Monday, December 6, 2010

Paragraphs lead to pages lead to stories or chapters

It is worth remembering how much a friend writing is, even though you will have to admit it is often so demanding that you wish it would shut up.  At such times, the true extent of the friendship comes spilling forth; you do not particularly want compliant friends.  Instead you want individuals who argue you down the line, disagree with you at every turn so that when a good friend or a good sentence happen to persist in your life, you want to be on the verge of asking, What are you doing here?
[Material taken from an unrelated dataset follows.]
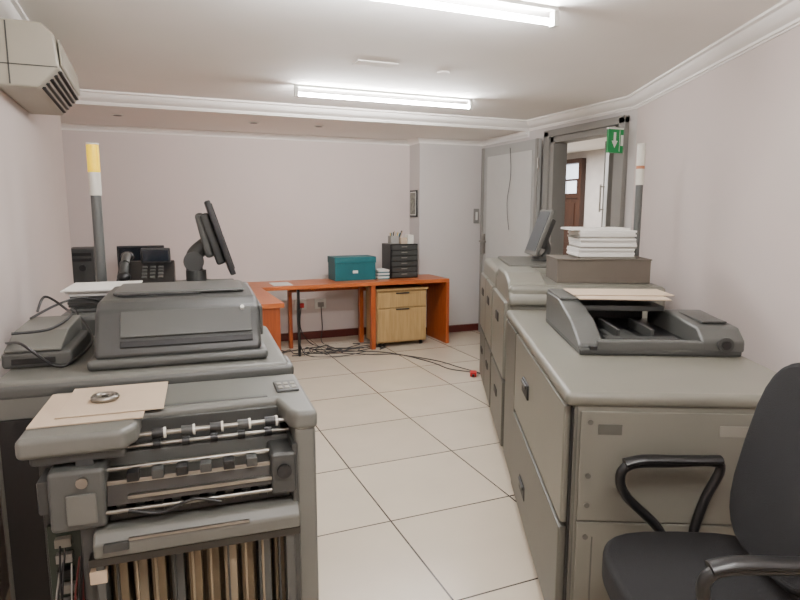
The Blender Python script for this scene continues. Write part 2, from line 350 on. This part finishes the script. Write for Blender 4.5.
b=B('manila_sheet',R3,RZ)
b.box(.16,.56,.86,1.12,1.109,1.114,M_tan,.001,M=Matrix.Rotation(D(-3),4,'Z')); b.box(.2,.66,.94,1.17,1.115,1.119,M_tan,.001); b.done()

b=B('production_printer',R3,RZ)
b.box(-.01,.9,1.66,2.4,.05,1.07,M_rb,.03,4); b.box(0,.88,1.68,3.45,0,.06,M_blk)
b.box(-.01,.95,2.42,3.5,.05,1.10,M_rb,.04,4)
for (y0,y1) in ((1.68,2.38),(2.46,2.95),(2.97,3.46)):
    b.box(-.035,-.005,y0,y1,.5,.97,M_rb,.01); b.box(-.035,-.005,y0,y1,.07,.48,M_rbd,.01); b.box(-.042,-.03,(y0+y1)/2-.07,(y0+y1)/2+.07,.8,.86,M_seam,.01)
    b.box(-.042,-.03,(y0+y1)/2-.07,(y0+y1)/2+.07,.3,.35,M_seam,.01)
b.box(.08,.84,1.72,2.34,1.055,1.075,M_rb,.008); b.box(.1,.8,2.5,3.4,1.095,1.12,M_rbd,.01)
b.prism([(1.64,.95),(1.64,1.0),(1.72,1.09),(1.9,1.13),(2.3,1.13),(2.3,.95)],'x',-.012,.22,M_rb,.02,4)
b.done()
def tower(loc,rz,grey,secs,r=.028):
    b=B('signal_light_tower',loc,rz)
    b.cyl((0,0,0),(0,0,.02),.045,M_blk); b.cyl((0,0,.01),(0,0,grey),r*.85,M_pole); z=grey
    for h,m in secs: b.cyl((0,0,z),(0,0,z+h),r,m,bev=.002); z+=h
    b.cyl((0,0,z),(0,0,z+.008),r*1.05,M_wh2); b.done()
p=cam2w(1.53,3.9); tower((p[0],p[1],1.10),RZ,.57,[(.1,M_wh2),(.02,M_org),(.13,M_wh2)],.026)
def monitor(loc,rz,face,h,w,tilt,arm,mb):
    b=B('touchscreen_monitor',loc,rz); 
    M=Matrix.Translation((0,0,arm+h/2))@Matrix.Rotation(D(-tilt)*face,4,'Y')@Matrix.Diagonal((face,1,1,1))
    b.box(.0,.03,-w/2,w/2,-h/2,h/2,mb,.006,M=M)
    b.box(.03,.034,-w/2+.02,w/2-.02,-h/2+.03,h/2-.02,M_scr if face>0 else M_scr2,M=M)
    b.box(-.05,.0,-w/2+.05,w/2-.05,-h/2+.07,h/2-.06,M_bodyd,.015,3,M=M)
    return b
p=cam2w(1.11,4.75)
b=monitor((p[0],p[1],1.12),RZ+D(6),-1,.37,.32,20,.03,M_body); b.cyl((0,0,0),(0,0,.03),.07,M_bodym,seg=28); b.tube([(.02,0,.02),(.06,0,.08),(.03,0,.18)],.025,M_bodym); b.done()
b=B('storage_carton',R3,RZ); b.box(.29,.84,1.78,2.14,1.076,1.215,M_card,.003); b.box(.285,.845,1.775,1.95,1.213,1.221,M_card,.002); b.box(.285,.845,1.96,2.145,1.213,1.221,M_card,.002); b.done()
b=B('paper_stack',R3,RZ)
z=1.222
for i in range(14):
    dx=random.uniform(-.008,.008); dy=random.uniform(-.01,.01); b.box(.42+dx,.75+dx,1.8+dy,2.12+dy,z,z+.0115,M_pap if i%5 else M_lab,.001); z+=.012
b.box(.37,.72,1.82,2.12,z,z+.014,M_pap,.001); b.done()

# ------------------------------------------------ LEFT machines
LL=cam2w(-.23,1.62); LZ=D(-4.2); L3=(LL[0],LL[1],0)
b=B('print_finisher',L3,LZ)
tray=[(-.745,.0),(-.50,.0),(-.47,.05),(-.47,.14),(-.10,.15),(-.08,.03),(-.06,.0),(0.0,.0),(.0,.42),(-.745,.42)]
b.prism(tray,'z',.895,.95,M_body,.016,4)
b.box(-.72,-.5,.02,.4,.87,.9,M_bodyd,.008)
b.box(-.49,-.09,.13,.17,.86,.93,M_bodyd,.004)
b.box(-.09,-.02,.2,.31,.949,.958,M_bodyd,.004)
for i in range(3):
    for j in range(2): b.box(-.083+i*.021,-.068+i*.021,.215+j*.04,.24+j*.04,.957,.961,M_lab,.002)
b.box(-.44,-.12,.17,.19,.949,.953,M_bodym,.002)
b.box(-.065,-.005,.01,.42,.03,.90,M_body,.012,3); b.box(-.075,-.06,.0,.4,.05,.86,M_bodyd,.003)
b.box(-.62,-.575,.02,.42,.03,.88,M_bodyd,.006); b.box(-.62,-.0,.37,.42,.03,.9,M_blk,.003); b.box(-.62,0,.02,.42,0,.05,M_blk,.004)
for (y,z,r) in ((.08,.905,.007),(.095,.87,.006),(.05,.83,.007)):
    b.cyl((-.56,y,z),(-.07,y,z),r,M_met,seg=12)
for i in range(5):
    x=-.44+i*.075
    b.cyl((x,.08,.905),(x+.03,.08,.905),.014,M_blk if i%2==0 else M_bodyd,seg=16); b.cyl((x+.03,.08,.905),(x+.036,.08,.905),.015,M_wh2,seg=16); b.cyl((x,.095,.87),(x+.02,.095,.87),.013,M_blk,seg=16)
b.box(-.57,-.07,.1,.2,.80,.855,M_bodym,.006); b.box(-.57,-.07,.02,.09,.795,.81,M_met,.003)
b.prism([(.0,.75),(.02,.80),(.1,.80),(.1,.75)],'x',-.55,-.08,M_dmet,.003)
b.box(-.5,-.12,-.005,.06,.765,.775,M_met,.002)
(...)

Part of a community of writers is the line editing aspect, where the immediate work at hand is not critique, but actual investigations of which words have the most powerful reflecting surfaces, where such comments as I really liked that are shown up as having no tangible meaning.

You once ran a person out of the Saturday group for that critiquing mindset only to have her ask to return, pledging to have learned her way, only to have turned on a guest with the observation that the guest's name was ungrammatical.  You ran another out for refusing to send her work out for submission even though a number of the works were of high quality.  What should I care about what some strangers think of my work?  she asked.

Trying to get something out of a story is a bit more than trying to get laughter from the punch line of a joke or a groan from a truly slithery pun; qualities such as resonance and substance and nuance are all there, waiting to be exposed.  These same qualities abound in your exchanges with friends and with the time you spend with words, wrestling them about the page or the screen of some electronic device.

When life about you seems to wear tight Doc Martens, laced to extreme, there is the solace and companionship of a paragraph that is transportive.  Several paragraphs a day are the architecture of creativity.

1 comment:

Storm Dweller said...

Please pass me that hammer over there. I'm ready to pound some nails and build something.